1.5 — Compare $(-2)^6$ and $-3^4$

$(-2)^6 = +64$ (even index of negative base).
$-3^4 = -(3^4) = -(81) = -81$.
So $\mathbf{(-2)^6 > -3^4}$ (i.e. $64 > -81$ — a positive number is always bigger than a negative).

1.6 — $(1/2)^3 + (1/2)^2$

$\left(\dfrac{1}{2}\right)^3 = \dfrac{1}{8}$. $\left(\dfrac{1}{2}\right)^2 = \dfrac{1}{4}$.
Common denominator $8$: $\dfrac{1}{8} + \dfrac{2}{8} = \mathbf{\dfrac{3}{8}}$.

2 — Find the mistake

(a) The mistake is on Line 2.
(b) The student has factored out a single negative sign as if there were an odd number of negatives, but there are four negatives — pairs of negatives multiply to positives, so $(-2) \times (-2) \times (-2) \times (-2) = +(2 \times 2 \times 2 \times 2)$, not $-(2 \times 2 \times 2 \times 2)$. Even index of a negative base gives a positive result.
(c) Corrected working:
$(-2)^4 = (-2) \times (-2) \times (-2) \times (-2)$
$= (+4) \times (+4)$
$= +16$
$= \mathbf{16}$.
This is the trap from the lesson's "Spot the Trap" card — students often forget that pairs of negatives cancel.

3 — Open-ended (sample solution)

We need $(-a)^3 + b^2 = 0$, i.e. $b^2 = a^3$. (Note $(-a)^3 = -a^3$ since the index is odd.)

Pair 1: $a = 4$, $b = 8$.
$(-4)^3 = -64$. $8^2 = 64$. Sum $= -64 + 64 = 0$ ✓.
Why odd index matters: if the index on $-a$ were even, $(-a)^3$ would be positive, and adding $b^2$ (also positive) could never give $0$.

Pair 2: $a = 9$, $b = 27$.
$(-9)^3 = -729$. $27^2 = 729$. Sum $= -729 + 729 = 0$ ✓.
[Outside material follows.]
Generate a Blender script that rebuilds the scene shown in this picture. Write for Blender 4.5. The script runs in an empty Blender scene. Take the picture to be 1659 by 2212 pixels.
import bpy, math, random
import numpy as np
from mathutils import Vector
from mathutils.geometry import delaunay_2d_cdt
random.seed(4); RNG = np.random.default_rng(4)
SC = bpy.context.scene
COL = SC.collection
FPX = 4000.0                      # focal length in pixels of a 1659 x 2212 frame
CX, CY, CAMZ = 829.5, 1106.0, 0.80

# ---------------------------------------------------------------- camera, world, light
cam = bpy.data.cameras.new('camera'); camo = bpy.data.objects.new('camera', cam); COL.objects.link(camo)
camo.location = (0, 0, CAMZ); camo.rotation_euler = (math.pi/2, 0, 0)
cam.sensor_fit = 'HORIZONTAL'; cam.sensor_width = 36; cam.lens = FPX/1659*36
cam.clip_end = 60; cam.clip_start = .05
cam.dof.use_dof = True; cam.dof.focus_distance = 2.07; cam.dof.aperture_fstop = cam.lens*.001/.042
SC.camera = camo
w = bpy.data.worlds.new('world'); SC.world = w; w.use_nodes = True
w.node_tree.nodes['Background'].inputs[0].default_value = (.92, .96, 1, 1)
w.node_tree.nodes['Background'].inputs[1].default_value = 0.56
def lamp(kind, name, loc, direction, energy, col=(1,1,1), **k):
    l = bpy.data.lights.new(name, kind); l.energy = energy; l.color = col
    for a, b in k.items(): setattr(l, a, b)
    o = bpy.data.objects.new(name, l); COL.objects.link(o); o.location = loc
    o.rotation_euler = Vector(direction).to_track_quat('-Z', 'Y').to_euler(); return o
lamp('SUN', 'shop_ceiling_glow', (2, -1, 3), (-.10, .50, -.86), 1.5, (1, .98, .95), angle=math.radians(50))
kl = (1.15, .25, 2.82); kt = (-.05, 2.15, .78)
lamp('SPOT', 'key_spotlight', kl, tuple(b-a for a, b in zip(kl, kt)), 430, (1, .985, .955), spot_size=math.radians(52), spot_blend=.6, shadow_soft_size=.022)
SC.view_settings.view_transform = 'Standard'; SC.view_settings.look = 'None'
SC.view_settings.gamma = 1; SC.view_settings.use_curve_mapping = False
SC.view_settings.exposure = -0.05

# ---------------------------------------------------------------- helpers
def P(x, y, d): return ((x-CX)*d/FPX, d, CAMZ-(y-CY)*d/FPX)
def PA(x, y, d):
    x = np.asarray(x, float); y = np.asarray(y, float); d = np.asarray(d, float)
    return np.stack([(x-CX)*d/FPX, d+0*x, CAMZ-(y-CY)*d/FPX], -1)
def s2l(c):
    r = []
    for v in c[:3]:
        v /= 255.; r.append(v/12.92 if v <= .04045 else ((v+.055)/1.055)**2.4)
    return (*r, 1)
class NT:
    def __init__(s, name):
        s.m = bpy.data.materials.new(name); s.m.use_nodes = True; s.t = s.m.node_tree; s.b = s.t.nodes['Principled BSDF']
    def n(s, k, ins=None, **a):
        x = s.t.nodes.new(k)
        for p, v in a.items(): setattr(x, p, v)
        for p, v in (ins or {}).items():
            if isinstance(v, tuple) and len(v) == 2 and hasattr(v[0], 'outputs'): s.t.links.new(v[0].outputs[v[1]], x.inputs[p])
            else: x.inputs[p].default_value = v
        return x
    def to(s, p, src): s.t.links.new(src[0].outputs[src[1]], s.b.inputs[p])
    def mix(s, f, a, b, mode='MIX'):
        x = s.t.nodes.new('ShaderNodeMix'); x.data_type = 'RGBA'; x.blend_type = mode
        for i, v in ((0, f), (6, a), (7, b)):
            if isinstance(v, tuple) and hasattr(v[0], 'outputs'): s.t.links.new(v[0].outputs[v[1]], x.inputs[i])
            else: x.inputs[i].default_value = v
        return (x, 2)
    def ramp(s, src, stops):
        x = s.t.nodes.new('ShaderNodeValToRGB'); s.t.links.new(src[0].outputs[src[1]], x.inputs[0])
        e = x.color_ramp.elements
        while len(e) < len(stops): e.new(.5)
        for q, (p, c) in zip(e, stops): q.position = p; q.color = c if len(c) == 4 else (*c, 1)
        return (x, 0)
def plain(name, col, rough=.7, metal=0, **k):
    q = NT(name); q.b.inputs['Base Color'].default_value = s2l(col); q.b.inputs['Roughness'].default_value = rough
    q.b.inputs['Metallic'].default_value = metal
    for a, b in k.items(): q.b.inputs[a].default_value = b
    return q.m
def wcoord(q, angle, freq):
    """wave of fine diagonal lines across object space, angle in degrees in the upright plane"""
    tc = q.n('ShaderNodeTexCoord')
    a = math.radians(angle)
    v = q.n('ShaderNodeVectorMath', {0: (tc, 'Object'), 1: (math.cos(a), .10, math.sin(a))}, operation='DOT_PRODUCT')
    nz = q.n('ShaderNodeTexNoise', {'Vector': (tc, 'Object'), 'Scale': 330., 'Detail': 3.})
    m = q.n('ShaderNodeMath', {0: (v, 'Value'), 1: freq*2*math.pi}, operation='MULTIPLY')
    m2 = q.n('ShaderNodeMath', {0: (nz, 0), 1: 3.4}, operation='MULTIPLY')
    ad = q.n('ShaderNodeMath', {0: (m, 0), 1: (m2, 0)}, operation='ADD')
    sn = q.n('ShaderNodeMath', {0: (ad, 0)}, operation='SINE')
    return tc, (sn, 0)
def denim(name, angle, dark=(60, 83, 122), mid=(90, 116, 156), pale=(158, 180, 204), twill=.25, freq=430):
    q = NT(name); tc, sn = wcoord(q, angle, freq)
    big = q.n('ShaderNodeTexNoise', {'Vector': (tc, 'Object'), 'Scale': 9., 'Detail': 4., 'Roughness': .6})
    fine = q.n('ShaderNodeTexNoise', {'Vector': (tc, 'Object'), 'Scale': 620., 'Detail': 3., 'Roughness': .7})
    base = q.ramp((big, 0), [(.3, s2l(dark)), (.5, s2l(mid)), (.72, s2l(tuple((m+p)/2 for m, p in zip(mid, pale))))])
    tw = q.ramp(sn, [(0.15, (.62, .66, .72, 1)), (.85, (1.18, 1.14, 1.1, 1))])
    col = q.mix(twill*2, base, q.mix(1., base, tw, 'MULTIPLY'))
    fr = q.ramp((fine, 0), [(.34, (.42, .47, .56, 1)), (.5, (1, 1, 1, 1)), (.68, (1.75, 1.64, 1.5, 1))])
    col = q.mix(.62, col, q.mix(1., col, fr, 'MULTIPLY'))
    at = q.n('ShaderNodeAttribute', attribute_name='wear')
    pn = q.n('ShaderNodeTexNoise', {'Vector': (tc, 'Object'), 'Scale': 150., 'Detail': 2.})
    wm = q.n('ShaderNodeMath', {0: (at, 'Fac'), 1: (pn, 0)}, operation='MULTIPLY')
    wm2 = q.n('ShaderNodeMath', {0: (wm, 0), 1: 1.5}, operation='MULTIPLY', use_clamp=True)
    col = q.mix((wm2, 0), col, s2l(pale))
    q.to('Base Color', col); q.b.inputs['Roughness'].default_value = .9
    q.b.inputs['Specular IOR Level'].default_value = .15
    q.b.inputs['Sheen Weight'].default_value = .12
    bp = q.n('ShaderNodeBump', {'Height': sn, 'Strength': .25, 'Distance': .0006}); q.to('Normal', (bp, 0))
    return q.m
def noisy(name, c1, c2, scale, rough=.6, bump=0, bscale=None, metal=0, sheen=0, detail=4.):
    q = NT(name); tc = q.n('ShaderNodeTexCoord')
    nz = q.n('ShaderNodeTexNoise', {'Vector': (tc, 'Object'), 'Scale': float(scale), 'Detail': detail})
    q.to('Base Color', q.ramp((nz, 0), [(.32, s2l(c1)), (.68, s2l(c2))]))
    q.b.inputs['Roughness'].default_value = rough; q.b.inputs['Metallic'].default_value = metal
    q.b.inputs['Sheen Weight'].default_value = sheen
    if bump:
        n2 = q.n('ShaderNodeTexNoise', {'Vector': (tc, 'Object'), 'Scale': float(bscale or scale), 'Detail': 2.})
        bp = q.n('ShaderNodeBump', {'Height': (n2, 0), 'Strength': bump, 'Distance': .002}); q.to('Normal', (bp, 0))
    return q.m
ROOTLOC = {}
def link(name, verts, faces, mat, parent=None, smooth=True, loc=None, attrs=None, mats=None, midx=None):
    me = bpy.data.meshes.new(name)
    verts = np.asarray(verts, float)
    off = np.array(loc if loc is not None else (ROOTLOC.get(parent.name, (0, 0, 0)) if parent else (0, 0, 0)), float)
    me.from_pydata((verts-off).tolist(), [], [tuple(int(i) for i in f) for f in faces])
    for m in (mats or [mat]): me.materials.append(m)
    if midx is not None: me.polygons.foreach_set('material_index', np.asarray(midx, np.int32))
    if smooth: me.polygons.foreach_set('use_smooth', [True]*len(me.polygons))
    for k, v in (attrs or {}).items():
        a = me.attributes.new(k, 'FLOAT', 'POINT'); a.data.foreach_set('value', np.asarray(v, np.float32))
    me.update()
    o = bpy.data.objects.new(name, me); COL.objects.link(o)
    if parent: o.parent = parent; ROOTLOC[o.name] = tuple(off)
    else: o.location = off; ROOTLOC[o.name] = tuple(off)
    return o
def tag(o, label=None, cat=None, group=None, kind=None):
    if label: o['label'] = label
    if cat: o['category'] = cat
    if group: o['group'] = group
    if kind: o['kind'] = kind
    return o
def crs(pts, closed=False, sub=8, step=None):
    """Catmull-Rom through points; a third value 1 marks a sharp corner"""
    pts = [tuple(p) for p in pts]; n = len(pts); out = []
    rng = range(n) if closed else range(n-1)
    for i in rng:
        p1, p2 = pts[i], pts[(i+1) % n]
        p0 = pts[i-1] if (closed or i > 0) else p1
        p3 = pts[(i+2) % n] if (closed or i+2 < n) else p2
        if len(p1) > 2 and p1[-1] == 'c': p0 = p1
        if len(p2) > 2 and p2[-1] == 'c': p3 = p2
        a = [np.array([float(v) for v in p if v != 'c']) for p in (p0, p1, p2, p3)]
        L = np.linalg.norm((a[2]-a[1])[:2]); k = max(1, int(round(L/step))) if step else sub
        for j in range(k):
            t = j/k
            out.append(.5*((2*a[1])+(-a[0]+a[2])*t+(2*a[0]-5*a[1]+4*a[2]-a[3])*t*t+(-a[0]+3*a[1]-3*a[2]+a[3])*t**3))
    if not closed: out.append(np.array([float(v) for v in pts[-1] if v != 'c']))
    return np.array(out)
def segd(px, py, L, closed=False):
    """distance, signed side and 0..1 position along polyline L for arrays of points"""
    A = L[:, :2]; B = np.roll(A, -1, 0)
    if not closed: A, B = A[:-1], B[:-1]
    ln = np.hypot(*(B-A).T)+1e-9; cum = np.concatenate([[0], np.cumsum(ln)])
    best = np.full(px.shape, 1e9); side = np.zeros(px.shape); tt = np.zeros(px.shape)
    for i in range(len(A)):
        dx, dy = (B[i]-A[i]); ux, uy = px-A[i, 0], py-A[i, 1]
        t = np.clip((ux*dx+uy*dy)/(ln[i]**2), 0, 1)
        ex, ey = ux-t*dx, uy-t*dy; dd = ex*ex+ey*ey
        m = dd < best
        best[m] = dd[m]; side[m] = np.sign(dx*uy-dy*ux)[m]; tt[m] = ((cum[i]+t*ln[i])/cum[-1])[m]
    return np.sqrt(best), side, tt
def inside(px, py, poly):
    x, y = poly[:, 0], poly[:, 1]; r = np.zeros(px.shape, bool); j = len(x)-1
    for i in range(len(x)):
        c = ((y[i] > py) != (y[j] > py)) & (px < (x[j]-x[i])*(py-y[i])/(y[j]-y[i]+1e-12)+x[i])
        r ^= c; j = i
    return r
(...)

Other valid approaches: Any pair with $b^2 = a^3$, like $a = 16, b = 64$ ($64^2 = 4096 = 16^3$ ✓), or in general $a = k^2$ and $b = k^3$ for any whole $k \ge 2$.

Marking: 2 marks per valid pair (one for the pair, one for the working confirming $0$). Up to 4 total. 1 bonus mark if the odd-index reasoning is clearly stated.